Se celebra el convencimiento de que, efectivamente, un grupo en medio de la comunidad eclesial siente cómo «sus ojos han visto al Salvador». Y es precisamente desde esa visión desde donde pueden seguir soñando y formulando una profecía siempre desconcertante. Si no hubiese tal visión estaríamos hablando de un proyecto concluido, una experiencia acabada al mismo ritmo que algunas obras que hoy son dejadas o transformadas. Por eso quienes se acercan a la vida consagrada «sin visión» solo alcanzan a relatar números en descuento, envejecimientos imparables y desapariciones. Quienes, por el contrario, ven algo más, saben que los carismas no mueren nunca y adquieren nuevos rostros y posibilidades que anuncian que esta forma de ser y entender la pertenencia al Pueblo de Dios, siempre permanecerá.

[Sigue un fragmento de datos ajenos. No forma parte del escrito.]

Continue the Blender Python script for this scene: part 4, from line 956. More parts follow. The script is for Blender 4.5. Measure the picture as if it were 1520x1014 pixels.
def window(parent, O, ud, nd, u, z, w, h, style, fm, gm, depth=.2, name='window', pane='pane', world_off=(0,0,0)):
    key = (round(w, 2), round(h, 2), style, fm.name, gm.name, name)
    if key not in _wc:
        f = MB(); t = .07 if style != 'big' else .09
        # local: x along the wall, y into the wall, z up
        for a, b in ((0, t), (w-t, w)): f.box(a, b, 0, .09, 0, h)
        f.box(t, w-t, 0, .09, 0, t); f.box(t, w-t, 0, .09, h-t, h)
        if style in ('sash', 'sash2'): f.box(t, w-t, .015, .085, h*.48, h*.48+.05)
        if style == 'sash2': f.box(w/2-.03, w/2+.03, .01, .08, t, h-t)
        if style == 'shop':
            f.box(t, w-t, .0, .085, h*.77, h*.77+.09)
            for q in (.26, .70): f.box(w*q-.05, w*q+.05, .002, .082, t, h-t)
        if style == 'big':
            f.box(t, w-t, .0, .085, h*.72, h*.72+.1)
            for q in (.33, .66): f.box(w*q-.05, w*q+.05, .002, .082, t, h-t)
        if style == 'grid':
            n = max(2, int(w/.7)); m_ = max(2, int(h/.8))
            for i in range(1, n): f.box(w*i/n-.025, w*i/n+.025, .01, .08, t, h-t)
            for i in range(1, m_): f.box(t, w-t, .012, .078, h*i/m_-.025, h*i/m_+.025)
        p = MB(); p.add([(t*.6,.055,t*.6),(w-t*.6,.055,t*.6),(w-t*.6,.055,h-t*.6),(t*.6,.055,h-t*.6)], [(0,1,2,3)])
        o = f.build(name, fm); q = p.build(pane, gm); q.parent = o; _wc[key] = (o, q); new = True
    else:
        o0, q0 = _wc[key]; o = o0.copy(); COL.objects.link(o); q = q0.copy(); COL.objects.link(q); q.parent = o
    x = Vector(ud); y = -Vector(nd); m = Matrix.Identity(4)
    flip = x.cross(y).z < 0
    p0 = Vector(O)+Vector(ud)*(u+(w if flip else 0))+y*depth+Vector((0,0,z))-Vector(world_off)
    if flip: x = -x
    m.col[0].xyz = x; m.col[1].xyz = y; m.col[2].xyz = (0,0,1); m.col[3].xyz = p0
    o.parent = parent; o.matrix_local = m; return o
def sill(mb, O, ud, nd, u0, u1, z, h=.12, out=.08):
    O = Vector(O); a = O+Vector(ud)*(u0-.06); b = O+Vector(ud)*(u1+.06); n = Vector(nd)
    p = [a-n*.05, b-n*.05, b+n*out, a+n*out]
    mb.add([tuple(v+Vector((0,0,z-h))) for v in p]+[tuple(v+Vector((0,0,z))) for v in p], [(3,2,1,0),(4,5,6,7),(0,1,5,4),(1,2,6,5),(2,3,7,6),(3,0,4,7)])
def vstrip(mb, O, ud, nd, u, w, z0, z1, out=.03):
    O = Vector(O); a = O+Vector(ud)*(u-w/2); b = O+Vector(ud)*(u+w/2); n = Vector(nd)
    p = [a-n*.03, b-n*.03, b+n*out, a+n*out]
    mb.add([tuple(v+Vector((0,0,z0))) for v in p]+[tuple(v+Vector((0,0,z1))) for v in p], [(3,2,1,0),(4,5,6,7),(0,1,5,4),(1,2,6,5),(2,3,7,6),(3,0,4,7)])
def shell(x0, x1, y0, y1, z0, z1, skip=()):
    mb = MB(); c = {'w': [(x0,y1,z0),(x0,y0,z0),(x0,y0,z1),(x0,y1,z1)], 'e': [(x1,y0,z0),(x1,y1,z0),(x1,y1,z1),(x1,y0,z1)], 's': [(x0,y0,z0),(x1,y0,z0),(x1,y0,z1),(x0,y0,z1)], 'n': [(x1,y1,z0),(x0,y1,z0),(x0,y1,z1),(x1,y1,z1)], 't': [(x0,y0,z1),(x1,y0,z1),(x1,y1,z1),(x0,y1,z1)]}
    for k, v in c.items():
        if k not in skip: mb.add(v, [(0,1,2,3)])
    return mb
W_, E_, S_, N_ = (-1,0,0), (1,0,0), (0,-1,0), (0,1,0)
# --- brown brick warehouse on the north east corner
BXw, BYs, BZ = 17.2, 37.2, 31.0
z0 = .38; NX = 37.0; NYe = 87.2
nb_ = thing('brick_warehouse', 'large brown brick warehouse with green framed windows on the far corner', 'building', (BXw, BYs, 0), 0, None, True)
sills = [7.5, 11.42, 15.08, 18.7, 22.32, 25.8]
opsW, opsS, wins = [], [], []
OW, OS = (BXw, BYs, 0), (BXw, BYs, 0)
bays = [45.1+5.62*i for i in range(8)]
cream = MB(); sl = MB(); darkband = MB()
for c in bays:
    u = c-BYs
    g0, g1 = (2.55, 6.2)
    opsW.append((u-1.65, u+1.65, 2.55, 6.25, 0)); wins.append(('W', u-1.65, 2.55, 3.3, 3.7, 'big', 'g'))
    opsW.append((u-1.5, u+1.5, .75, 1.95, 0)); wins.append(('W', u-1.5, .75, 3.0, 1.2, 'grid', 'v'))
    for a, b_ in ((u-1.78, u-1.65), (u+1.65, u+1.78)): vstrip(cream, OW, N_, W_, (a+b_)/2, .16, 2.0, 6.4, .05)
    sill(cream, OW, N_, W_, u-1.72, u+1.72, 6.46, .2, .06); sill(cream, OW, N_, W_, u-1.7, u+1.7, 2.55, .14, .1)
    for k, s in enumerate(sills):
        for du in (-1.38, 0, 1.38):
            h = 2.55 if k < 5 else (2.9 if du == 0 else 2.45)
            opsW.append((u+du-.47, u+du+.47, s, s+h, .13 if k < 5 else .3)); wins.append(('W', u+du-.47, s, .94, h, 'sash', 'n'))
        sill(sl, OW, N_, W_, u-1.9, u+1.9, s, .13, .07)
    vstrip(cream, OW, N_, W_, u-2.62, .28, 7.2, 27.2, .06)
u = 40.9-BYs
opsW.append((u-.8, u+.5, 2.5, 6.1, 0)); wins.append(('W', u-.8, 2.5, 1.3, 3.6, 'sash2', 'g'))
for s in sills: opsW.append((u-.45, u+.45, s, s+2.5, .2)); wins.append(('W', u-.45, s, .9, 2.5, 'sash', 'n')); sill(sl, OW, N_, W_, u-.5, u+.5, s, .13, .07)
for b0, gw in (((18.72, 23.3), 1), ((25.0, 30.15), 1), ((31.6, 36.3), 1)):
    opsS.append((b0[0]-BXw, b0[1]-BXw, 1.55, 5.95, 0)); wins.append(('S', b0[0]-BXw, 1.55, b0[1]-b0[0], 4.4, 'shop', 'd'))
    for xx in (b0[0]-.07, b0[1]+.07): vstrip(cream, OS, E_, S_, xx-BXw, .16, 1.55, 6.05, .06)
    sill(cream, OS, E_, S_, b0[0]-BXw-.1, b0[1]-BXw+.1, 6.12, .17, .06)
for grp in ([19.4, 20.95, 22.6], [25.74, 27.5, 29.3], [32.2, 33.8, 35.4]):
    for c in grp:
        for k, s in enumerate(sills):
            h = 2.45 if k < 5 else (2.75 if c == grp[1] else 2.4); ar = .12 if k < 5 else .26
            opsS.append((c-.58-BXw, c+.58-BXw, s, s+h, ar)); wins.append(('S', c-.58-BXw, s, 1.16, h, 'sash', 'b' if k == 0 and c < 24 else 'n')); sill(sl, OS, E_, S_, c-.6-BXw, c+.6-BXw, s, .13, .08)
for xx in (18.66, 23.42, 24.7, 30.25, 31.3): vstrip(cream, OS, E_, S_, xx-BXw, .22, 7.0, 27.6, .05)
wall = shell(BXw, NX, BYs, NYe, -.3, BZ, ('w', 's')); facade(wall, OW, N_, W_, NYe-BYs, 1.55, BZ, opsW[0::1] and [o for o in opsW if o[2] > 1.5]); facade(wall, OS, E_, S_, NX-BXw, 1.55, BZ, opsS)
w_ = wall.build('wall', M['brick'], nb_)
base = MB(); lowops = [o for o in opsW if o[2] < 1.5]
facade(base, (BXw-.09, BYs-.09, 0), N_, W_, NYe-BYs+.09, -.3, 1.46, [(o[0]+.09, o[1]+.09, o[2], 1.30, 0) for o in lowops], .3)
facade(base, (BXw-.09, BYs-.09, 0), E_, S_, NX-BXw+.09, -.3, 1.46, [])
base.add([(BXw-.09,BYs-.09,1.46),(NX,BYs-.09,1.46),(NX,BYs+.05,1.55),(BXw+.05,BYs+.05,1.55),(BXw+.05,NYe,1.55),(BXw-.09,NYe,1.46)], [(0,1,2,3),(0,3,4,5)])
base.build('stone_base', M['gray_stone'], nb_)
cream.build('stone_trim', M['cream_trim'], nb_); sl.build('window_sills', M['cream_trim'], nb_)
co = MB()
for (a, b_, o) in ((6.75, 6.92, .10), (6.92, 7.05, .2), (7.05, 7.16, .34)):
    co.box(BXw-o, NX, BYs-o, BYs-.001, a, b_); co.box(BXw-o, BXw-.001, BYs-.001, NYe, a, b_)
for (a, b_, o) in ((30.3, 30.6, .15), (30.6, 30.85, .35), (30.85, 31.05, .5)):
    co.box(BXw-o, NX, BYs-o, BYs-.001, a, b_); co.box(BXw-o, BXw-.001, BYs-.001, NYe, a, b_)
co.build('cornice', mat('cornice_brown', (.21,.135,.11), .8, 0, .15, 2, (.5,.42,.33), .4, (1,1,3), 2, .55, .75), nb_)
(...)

No solo podemos estar esperanzados, sino que la esperanza es la única medida posible para una vida que pretende ser la expresión sensible de la esperanza de Dios con su pueblo. La Conferencia Episcopal Española de manera certera, ilustra la jornada con una documentación pedagógica que insiste precisamente en la esperanza como virtud de lectura y configuración de la vida consagrada con María ante la realidad que sufre.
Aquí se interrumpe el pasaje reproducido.